Au-delà de ces efforts techniques et marketing, un respect maximal de l’environnement est également au menu de la papeterie. Il faut dire que là où elle est située au milieu des champs de lavande et des chênes truffiers – dans le pays de la truffe dont même si Carpentras n’est qu’à 40 km Montségur revendique d’être une capitale historique, pas question de polluer une rivière ou une nappe phréatique sous peine de prendre un coup de fusil, le local pouvant en effet être susceptible. La pâte à papier qui y est utilisée est issue de fibres de cellulose de bois, plus longues que les fibres recyclées et provient de forêts gérées durablement (PEFC et FSC), pour obtenir un papier fin de grande qualité teinté dans la masse. La MAP, même si elle a été modernisée, date de plus d’un siècle. Côté tradition, Montségur est donc au top. Et quand on parle de papier fin, il faut savoir que le grammage d’une feuille peut varier de 13 à 30g/m2. Le papier sort bien entendu en bobines de la MAP et peut ainsi être imprimé avant d’être ennobli et découpé au format.

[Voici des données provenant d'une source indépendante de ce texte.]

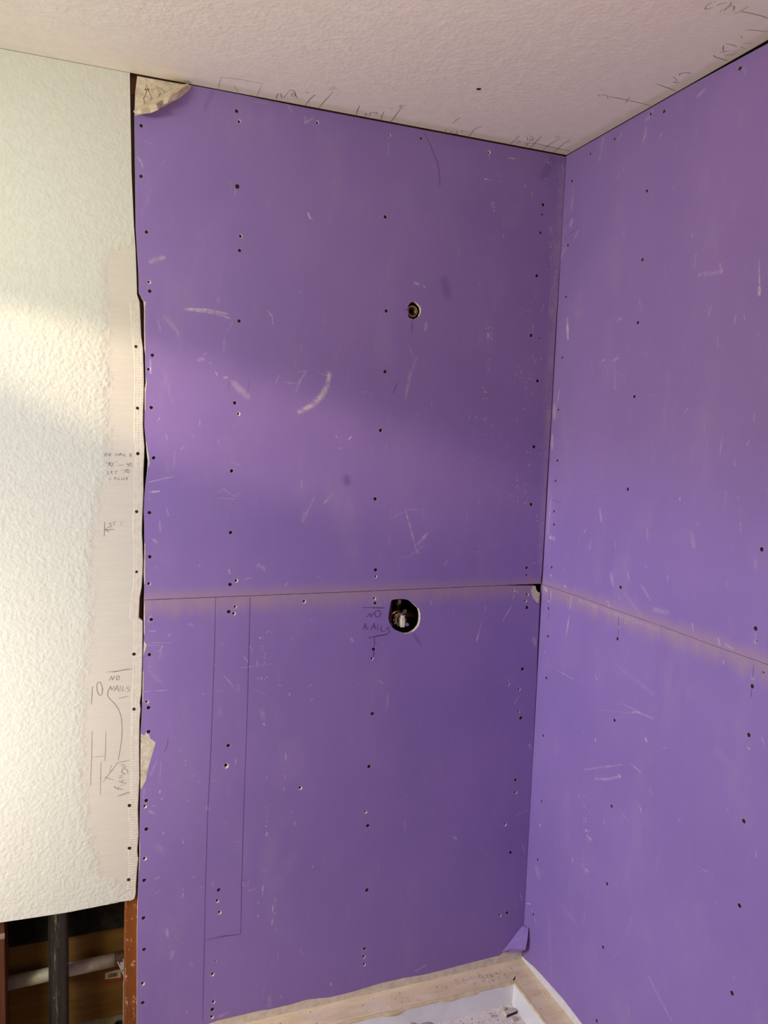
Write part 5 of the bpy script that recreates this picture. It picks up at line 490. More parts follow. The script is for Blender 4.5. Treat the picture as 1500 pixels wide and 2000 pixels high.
MAT_GLUE = plain('yellow_glue', (0.70, 0.55, 0.28), (0.82, 0.69, 0.42), 40, 0.55, 0.3, bump=0.3)
MAT_BRASS = plain('aged_brass', (0.38, 0.27, 0.12), (0.62, 0.48, 0.24), 120, 0.32, 0.5, metal=0.9, bump=0.1)
MAT_STEEL = plain('bright_steel', (0.55, 0.52, 0.48), (0.72, 0.69, 0.64), 150, 0.28, 0.5, metal=0.95, bump=0.08)
MAT_COPPER = plain('dark_copper', (0.055, 0.030, 0.020), (0.11, 0.06, 0.035), 60, 0.45, 0.4, metal=0.6, bump=0.1)
MAT_CREAM = plain('cream_plastic', (0.78, 0.66, 0.50), (0.86, 0.76, 0.60), 60, 0.4, 0.4, bump=0.05)
MAT_PAPER = plain('torn_kraft_paper', (0.60, 0.48, 0.33), (0.74, 0.62, 0.46), 55, 0.85, 0.1, bump=0.5)
MAT_FLOOR = wood('subfloor', (0.33, 0.22, 0.13), (0.42, 0.30, 0.19), (0.25, 0.16, 0.10))
MAT_CONCRETE = plain('pale_sill', (0.20, 0.175, 0.115), (0.28, 0.25, 0.17), 40, 0.85, 0.15, bump=0.4)
MAT_STICK_W = plain('sticker_white', (0.36, 0.32, 0.25), (0.42, 0.38, 0.31), 60, 0.6, 0.2, bump=0.02)
MAT_STICK_R = plain('sticker_red', (0.17, 0.028, 0.012), (0.21, 0.04, 0.018), 60, 0.6, 0.2, bump=0.02)
MAT_INK = plain('ink_black', (0.02, 0.018, 0.018), (0.04, 0.035, 0.035), 60, 0.7, 0.2, bump=0.02)
MAT_CRUMB = plain('drywall_crumbs', (0.20, 0.13, 0.09), (0.55, 0.45, 0.36), 240, 0.9, 0.1, bump=0.3)
MAT_LUMP = plain('beige_plaster_lump', (0.50, 0.40, 0.32), (0.68, 0.58, 0.49), 35, 0.85, 0.1, bump=0.5)
_graphite = {}


def graphite(dark, on_purple):
    key = (dark, on_purple)
    if key not in _graphite:
        full = (0.055, 0.035, 0.075) if on_purple else (0.075, 0.06, 0.055)
        base = (0.26, 0.16, 0.45) if on_purple else (0.66, 0.58, 0.50)
        c = tuple(b + (f - b) * dark for f, b in zip(full, base))
        c2 = tuple(b + (f - b) * min(1, dark * 0.72) for f, b in zip(full, base))
        _graphite[key] = plain('pencil_graphite', c, c2, 220, 0.6, 0.3, bump=0.02)
    return _graphite[key]


# ------------------------------------------------------------------ boards with real holes
def to3(plane, u, v, d):
    """d = distance out of the surface, into the room"""
    if plane == 'B':
        return (u, -d, v)
    if plane == 'R':
        return (-d, u, v)
    return (u, v, CEIL_Z - d)


def in_poly(P, poly):
    x, y = P[:, 0], P[:, 1]
    inside = np.zeros(len(P), bool)
    q = np.asarray(poly)
    j = len(q) - 1
    for i in range(len(q)):
        xi, yi = q[i]
        xj, yj = q[j]
        if yi != yj:
            inside ^= ((yi > y) != (yj > y)) & (x < (xj - xi) * (y - yi) / (yj - yi) + xi)
        j = i
    return inside


def seg_dist(P, pts, closed=False):
    pts = [np.array(p, float) for p in pts]
    if closed:
        pts = pts + [pts[0]]
    best = np.full(len(P), 1e9)
    if len(pts) == 1:
        return np.hypot(*(P - pts[0]).T)
    for a, b in zip(pts, pts[1:]):
        ab = b - a
        L = max((ab * ab).sum(), 1e-12)
        t = np.clip(((P - a) @ ab) / L, 0, 1)
        best = np.minimum(best, np.hypot(*(P - (a + t[:, None] * ab)).T))
    return best


def ring_pts(u, v, r, n=12, jit=0.0):
    return [(u + r * (1 + rng.uniform(-jit, jit)) * math.cos(2 * math.pi * k / n), v + r * (1 + rng.uniform(-jit, jit)) * math.sin(2 * math.pi * k / n)) for k in range(n)]


def densify(poly, step=0.03):
    out = []
    for a, b in zip(poly, poly[1:] + poly[:1]):
        n = max(1, int(math.hypot(b[0] - a[0], b[1] - a[1]) / step))
        out += [(a[0] + (b[0] - a[0]) * k / n, a[1] + (b[1] - a[1]) * k / n) for k in range(n)]
    return out


def bounds(poly, pad=0.0):
    q = np.asarray(poly)
    return q[:, 0].min() - pad, q[:, 0].max() + pad, q[:, 1].min() - pad, q[:, 1].max() + pad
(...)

Pour en revenir au développement de l’entreprise, qui fait partie du Global Compact, Rémi Danglade se démultiplie il conserve son marché des fleuristes mais devient partenaire de grandes marques du luxe. Il est assez précurseur en proposant de la qualité, maître-mot de cet univers, de la réactivité et de la souplesse pour faire face à des concurrents extrême-orientaux, enfin de la créativité, on l’a vu plus haut, qui s’appuie sur les sens, le toucher avec cet inimitable sensation de froissé, l’ouïe avec le léger crissement du papier et même l’odorat avec le Papidol « qui sent toujours huit ans plus tard ! ». Et surtout il n’a pas de distributeurs mais seulement des clients (y compris des grossistes partenaires comme les grands que sont Raja, Clayrton’s, Retif ou Renaud). Un circuit court, si l’on osait. S’il regrette que le papier hydrofuge soit trop cher à produire pour conquérir des parts de marché, il se réjouit de certaines utilisations spectaculaires de ses papiers de soie qui ont servi à des décors d’opéra, à faire de la neige dans d’autres spectacles et même des confettis pour des événements sportifs et pas n’importe lesquels puisqu’il s’est agi de matches du Barça ou du Bayern de Munich, excusez du peu. Bref, il n’y a plus qu’à inventer et Montségur se pliera en quatre pour le réaliser.
Laissons-lui le mot de la fin. Rémi Danglade aime bien résumer son entreprise avec cette formule qu’il est bien sûr le seul à pouvoir énoncer avec verve et truculence : « Montségur est au monde papetier ce qu’est la fourmi au monde animal, petit, léger mais super costaud ». On ne sait plus d’ailleurs s’il parle de l’entreprise ou du papier de soie.